Nos dicionários, dissonância é a reunião de sons que causam impressão desagradável ao ouvido, consequentemente, é falta de harmonia. Na Psicologia Cognitiva, o conceito de dissonância é ampliado para falar da desarmonia entre o que se pensa, sente e faz. Essa abordagem iniciou quando, em 1957, Leon Festinger, aproveitando-se de alguns estudos já existentes, ou acreditando melhorar os estudos da Gestalt Psychology sobre percepção, criou a teoria da dissonância cognitiva para explicar comportamentos conflitivos. Em outras palavras, para explicar comportamentos baseados em mentira, desonestidade e desejo. Ele tentou colocar bases motivacionais inconscientes nas teorias perceptivas, mas essa mistura de conceitos é no mínimo incoerente, pois as bases teóricas dos estudos perceptivos da gestalt não comportam qualquer possibilidade de colocar a emoção e o inconsciente como fatores prévios e determinantes de comportamento.
Comportamentos humanos não resultam da sedação de necessidades, nem da expressão de motivações inconscientes. Isso foi exaustivamente demonstrado pelos gestaltistas clássicos - Wertheimer, Koffka e Koehler - em suas pesquisas sobre aprendizagem. Aprende-se, por exemplo, apesar da fome, cansaço e sede. Aprendizagem é descoberta, é insight, é reconfiguração de situações, de totalidades, é também a apreensão de relações constituídas e estruturantes do dado, do colocado diante de nós. Desenvolvimento mais amplo desta pesquisa de Koehler pode ser lido em um artigo meu "O denso e o Sutil - Como se entende o que se percebe".
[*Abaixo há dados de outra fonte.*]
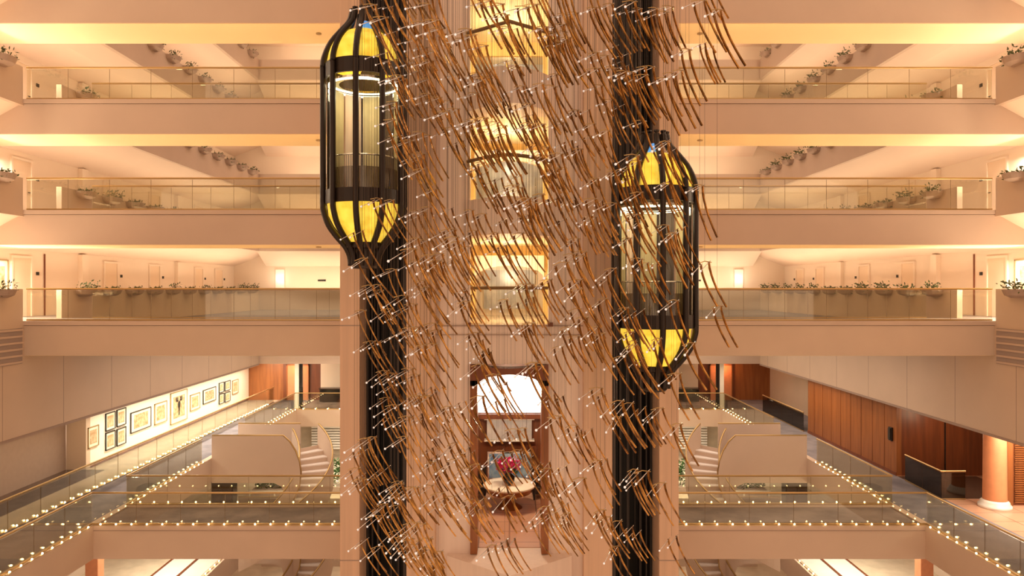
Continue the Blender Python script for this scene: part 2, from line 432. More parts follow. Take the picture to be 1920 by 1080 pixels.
for s in (-1, 1):
    for k in range(5):
        f = FL[k]
        ys = [B0-1.05, B0-2.75] if k < 3 else [B0-2.75]
        if k < 4: ys += [B1+1.2+1.62*i for i in range(11)]
        else: ys += [B1+9.3+1.62*i for i in range(6)]
        if k == 4: ys = ys[1:]
        for y in ys:
            t = use_proto(rnd.randrange(4))
            t.location = (s*PXI, y, f+.98); t.rotation_euler = (0, 0, 0 if s < 0 else PI)
            near = y < B0
            tag(t, 'leafy half-round planter on the %s %s gallery parapet, %s the bridge' % (RW[k], SIDE[s], 'in front of' if near else 'behind'), 'planter',
                'planters on the %s %s gallery parapet, %s the bridge' % (RW[k], SIDE[s], 'in front of' if near else 'behind'))

# ---------------------------------------------------------------- core tower
CY = 19.6
TOP, BOT = 13.5, -14.6
for s in (-1, 1):
    struct('core_pier', MB().box(s*4.17, s*4.72, CY, 22.3, BOT, TOP), 'coreo', bevel=.02)
    struct('trim', MB().box(s*4.165, s*4.725, CY-.006, CY+.3, -1.06, -1.03).box(s*4.165, s*4.725, CY-.006, CY+.3, -7.6, -7.57), 'dull')
    # dark shaft lining
    struct('shaft_wall', MB().box(s*2.9, s*4.16, 22.5, 22.6, BOT, TOP).box(s*4.10, s*4.16, 20.5, 22.5, BOT, TOP).box(s*2.88, s*2.93, 20.0, 22.5, BOT, TOP), 'dark')
    for i, (xx, yy, w) in enumerate([(3.05, 20.5, .07), (3.25, 21.6, .04), (3.45, 21.9, .09), (3.7, 21.9, .04), (3.95, 21.2, .07), (4.05, 20.8, .04), (3.33, 21.2, .03), (3.58, 21.4, .03)]):
        q = MB().box(s*xx-w/2, s*xx+w/2, yy, yy+.12, BOT, TOP).build('guide_rail', 'track')
        tag(q, 'dark vertical steel guide rail in the %s elevator shaft, %s from the core' % (SIDE[s], ['first', 'third', 'fifth', 'seventh', 'eighth', 'last', 'fourth', 'sixth'][i]), 'rail', 'guide rails of the elevator shafts')
    struct('core_pilaster', MB().box(s*2.07, s*2.87, CY, 20.4, BOT, TOP), 'coreo', bevel=.02)
    struct('core_wall', MB().box(s*1.105, s*2.07, CY+.28, 20.2, BOT, TOP), 'core')
    struct('core_wall', MB().box(s*2.6, s*2.87, 20.4, 27, BOT, TOP), 'dull')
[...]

Na teoria da dissonância cognitiva existe uma mescla de abordagens com o intuito de reconfigurar e gerar novas explicações. Para Festinger, a dissonância cognitiva ocorre quando uma pessoa expõe uma opinião ou tem um comportamento que não condiz com o que ela pensa de si, de suas opiniões e comportamentos, ou seja, age percebendo a própria contradição ou incoerência. Trata-se do que é comumente chamado de mentira e desonestidade. É a mentira em função de um comportamento que se julga aceitável, necessário e útil. Esse desproposito, essas mentiras seriam explicadas por Freud como exercício de fantasias, e na Psicoterapia Gestaltista são explicadas como deslocamentos de não aceitação de si e de suas vivências, problemas e soluções. Atitudes dissonantes são as máscaras usadas como ponte de ligação entre a fragmentação de objetivos e crenças.
Geralmente, quando existe oportunismo e ambição, existe também ações com o intuito de enganar pessoas, manipular dados, falsear fatos, criar metas. Nessas situações é frequente encontrarmos mentiras ou contradições que podem ser chamadas erroneamente de dissonância cognitiva. Acontece que dissonante é todo comportamento estabelecido em precedentes que se mantêm, ou no depois que é antecipado. A continuidade de dissonâncias aumenta as contradições, perde-se o suporte dos acontecimentos, e assim esvaziam-se vivências ao esgotar o significado do dado, do acontecido. Muitas vezes, nesses contextos surgem os grupos, os que se associam para tentar traduzir, somar e agregar o que está em volta, o que ocorre. O caos aumenta e as dissonâncias consequentemente se acentuam. Desesperadas, catando pedaços, juntando cacos, tentando arrumar dados utópicos, sonhados e desejados, as pessoas se transformam em membros de hordas, bandos liderados por miragens e por organizadores, manipuladores.
A polarização gerada pelas dissonâncias, que antes apenas criava honestos e desonestos, satisfeitos e insatisfeitos, mentirosos e não mentirosos, agora cria sábios e ignorantes, consequentes e inconsequentes. Nesse contexto somos assolados por fake news, mentiras que envolvem indivíduos e coletividades. Isso cria conflitos, despropósitos e mais dissonâncias. Essas misturas e confusões são geradas em função de metas e de organizações, de regras extemporâneas e ultrapassadas. São tentativas resultantes de objetivos que desconsideram a realidade, desconsideram o fato de que o que acontece, acontece independente de como se classifique, aceite ou rejeite os fatos. A realidade é desconsiderada pois defendem valores, mantêm compromissos alheios a tudo que está ocorrendo, e como sempre, compromissos levam à alienação e subversão de realidades.